Errors in perception persist; belief in God, however deep, however strident, is not and cannot be equivalent to the God of belief.

At the risk of sounding harsh I would say that no "master" equals the power of God, and so he lacks the right to speak for or about God from a position superior to that of the average man. Nor has any man returned from the dead with viable proof of an immortal God and life eternal beyond the flesh. Failing proof of the same, a God defined by our present understanding of immortality evokes doubt in the reality of that God.

A conundrum indeed and one that brings us to another equally difficult question: Why do I believe? Why does anyone believe?
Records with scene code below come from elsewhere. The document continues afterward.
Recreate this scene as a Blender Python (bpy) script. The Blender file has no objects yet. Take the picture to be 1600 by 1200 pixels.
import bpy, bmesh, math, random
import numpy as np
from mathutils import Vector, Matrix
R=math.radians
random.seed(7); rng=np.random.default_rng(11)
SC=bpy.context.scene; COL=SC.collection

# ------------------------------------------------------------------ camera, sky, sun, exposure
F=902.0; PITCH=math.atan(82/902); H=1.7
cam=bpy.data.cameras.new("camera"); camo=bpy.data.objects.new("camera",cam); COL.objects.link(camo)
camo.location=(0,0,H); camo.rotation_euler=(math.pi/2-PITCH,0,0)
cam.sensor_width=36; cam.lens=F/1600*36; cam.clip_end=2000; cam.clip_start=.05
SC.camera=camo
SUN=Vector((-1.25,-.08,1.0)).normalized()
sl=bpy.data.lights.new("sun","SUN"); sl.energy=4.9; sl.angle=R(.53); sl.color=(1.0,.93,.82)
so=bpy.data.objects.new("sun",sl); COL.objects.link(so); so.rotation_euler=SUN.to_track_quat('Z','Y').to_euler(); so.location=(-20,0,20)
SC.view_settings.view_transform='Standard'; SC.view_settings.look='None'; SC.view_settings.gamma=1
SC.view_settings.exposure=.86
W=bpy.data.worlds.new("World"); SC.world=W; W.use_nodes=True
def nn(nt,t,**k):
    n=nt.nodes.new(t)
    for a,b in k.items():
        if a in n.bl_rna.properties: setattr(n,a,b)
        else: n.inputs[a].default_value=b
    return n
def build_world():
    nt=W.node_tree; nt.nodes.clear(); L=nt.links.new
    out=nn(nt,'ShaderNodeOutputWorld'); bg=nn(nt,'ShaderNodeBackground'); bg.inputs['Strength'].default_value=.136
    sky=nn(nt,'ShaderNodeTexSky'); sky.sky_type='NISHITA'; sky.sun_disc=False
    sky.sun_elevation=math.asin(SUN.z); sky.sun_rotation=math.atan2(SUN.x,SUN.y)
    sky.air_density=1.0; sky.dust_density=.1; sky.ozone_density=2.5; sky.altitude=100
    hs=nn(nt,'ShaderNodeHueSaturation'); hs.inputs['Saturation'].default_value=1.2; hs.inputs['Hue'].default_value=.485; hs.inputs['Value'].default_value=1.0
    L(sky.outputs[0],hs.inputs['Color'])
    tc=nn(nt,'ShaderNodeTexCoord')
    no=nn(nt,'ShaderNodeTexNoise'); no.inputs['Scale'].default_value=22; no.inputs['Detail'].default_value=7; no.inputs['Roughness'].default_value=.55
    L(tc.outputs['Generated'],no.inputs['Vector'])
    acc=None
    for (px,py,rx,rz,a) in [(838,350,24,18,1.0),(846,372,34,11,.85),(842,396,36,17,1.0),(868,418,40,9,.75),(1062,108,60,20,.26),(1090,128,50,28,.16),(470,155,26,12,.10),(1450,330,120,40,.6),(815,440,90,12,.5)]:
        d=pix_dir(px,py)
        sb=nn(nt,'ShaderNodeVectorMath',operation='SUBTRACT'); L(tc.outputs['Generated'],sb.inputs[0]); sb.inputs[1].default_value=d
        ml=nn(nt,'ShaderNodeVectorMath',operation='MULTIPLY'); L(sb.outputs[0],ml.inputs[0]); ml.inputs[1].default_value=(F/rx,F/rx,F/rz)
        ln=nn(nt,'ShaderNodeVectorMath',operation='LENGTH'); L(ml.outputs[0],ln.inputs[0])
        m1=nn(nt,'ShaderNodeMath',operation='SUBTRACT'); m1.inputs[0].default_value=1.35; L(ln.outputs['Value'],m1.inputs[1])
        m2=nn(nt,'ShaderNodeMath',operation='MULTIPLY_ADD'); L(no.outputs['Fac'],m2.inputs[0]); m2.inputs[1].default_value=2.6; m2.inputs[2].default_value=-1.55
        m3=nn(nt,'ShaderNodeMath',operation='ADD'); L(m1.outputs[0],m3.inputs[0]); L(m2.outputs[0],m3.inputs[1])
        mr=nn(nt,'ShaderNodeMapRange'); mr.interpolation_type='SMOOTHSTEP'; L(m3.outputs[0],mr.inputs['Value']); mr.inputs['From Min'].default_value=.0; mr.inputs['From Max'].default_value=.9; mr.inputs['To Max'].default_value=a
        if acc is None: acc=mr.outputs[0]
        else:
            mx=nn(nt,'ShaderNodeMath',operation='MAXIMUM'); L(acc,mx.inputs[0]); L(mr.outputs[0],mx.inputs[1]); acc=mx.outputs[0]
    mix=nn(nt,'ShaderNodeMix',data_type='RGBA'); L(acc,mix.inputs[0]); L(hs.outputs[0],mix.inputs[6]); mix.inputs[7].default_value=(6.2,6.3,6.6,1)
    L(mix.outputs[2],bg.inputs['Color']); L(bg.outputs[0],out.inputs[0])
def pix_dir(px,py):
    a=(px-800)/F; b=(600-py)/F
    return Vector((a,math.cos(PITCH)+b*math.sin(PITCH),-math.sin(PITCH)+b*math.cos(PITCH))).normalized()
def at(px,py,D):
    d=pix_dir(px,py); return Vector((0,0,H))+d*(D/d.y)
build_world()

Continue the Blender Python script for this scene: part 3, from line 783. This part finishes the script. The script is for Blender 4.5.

In a world where the line drawn between placebo and actual eludes direct observation, where no two people see the world from an equivalent perspective and all perspective evaluations are biased from the human point of view, belief, though it differs from person to person, is one ingredient in the mix that provides an adjudicative role over our lives.

Perhaps the God of our belief is our belief - an internal reality nominated by us to arbitrate the weight we cannot bear, the wisdom we cannot fathom and the purpose we cannot define.

Belief in God is human - an evolving adaptation of advantage over adverse circumstance that none will relinquish once attained. Belief is our ultimate bridge to survival, the vision to attribute unknown forces behind inchoate shadows in the night, a mechanism designed to shelter the mind from hostile uncertainty and reason to coalesce individuals into groups for greater fortification and procreation.

In the town where I lived, a woman suffering from serious financial and health problems and struggling to raise a son of 13, who is near deaf, blind in one eye and often debilitated by a weak heart and stomach, told me that she believed in God, that her belief was strong and God would save her and her son.

Though it may appear blind, God, even if it is just an idea - because ideas apart from what they define have power - has the power to direct human attention and consequently, human action, hope and purpose.

Yes, I do believe in God, in my way, and in my way I am connected to all beliefs. Still, I wonder, would a good man who believes in God remain a good man if he did not believe in God?

1 comment:

Dead_Man said...

wow...almost exactly my feelings,though i couldn't have expressed them so well.